There’s No App for That
I received a proposal to help in the creation of an algorithm to assist inexperienced public defenders assess the worth of plea bargain offers. The creators want to take offense conduct, criminal history and other relevant factors, collect them over a period of time, and weigh their relative worth. They would then present this in the form of a software program that can opine whether an offer made to a particular client should be considered or rejected.
In defense of the proposal, I do not believe the creators think this will replace the independent judgment of trained and experienced lawyers. They offer it merely as a tool. Additionally, the creators are qualified social scientists whose previous studies of criminal justice are recognized and admired.

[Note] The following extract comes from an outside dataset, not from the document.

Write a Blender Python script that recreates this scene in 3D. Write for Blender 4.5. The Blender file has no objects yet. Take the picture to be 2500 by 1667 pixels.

I declined to participate. It is one thing to examine trends and come to conclusions on a broad scale, and quite another to then apply those conclusions to individual complex cases. The problem is that the proposed software reduces complicated decisions to a simple equation. The federal sentencing guidelines were also designed to reduce disparity, but they merely institutionalized it.
I have been a criminal defense lawyer for 30 years. I have established and managed federal and state public defender offices for the last 20 years. Every attempt I have seen to make outcomes fairer, by trying to make them equivalent, has failed. There are simply too many variables and they change in each jurisdiction, each court and each case. The relevant criteria to examine a plea offer are a long list of subtle details. Even if one could somehow create the perfect algorithm for one jurisdiction, it would not be applicable in thousands of different jurisdictions across the United States.
However, leaving aside the science, there is a more basic reason why I could not participate. The failure of public defense in the United States generally arises from the acceptance that criminal defendants may be treated as less than human. See Amy Bach, Ordinary Injustice: How America Holds Court (Metropolitan Books 2009). When brand new public defenders are taught to move criminal defendants through the system as efficiently as possible, innocent persons are convicted and guilty persons are punished more severely. Any public defender office that does not have the time to have its lawyers fully investigate its cases as to proof of guilt and punishment simply has too many cases. Software for plea bargaining sends the wrong message.
I should also mention that I support the utilization of the Laura and John Arnold Foundation’s pretrial risk assessment here in Harris County. That is because it attempts to improve release decisions by expanding the criteria beyond merely the offense charged. It does not try to take a much more complex and permanent decision and reduce it to uniform criteria. In other words, bail decisions can be changed, convictions and sentences cannot. Bail decisions are relatively simple calculations, convictions and sentences are not.
Lawyers need to learn more about science. That is true for forensic science, where new protocols are introduced and old methods are debunked. It is also true for social science, in which statistics can both support and undermine criminal justice policies. Lawyers need to know how far science can go. Here, it attempts to reach too far.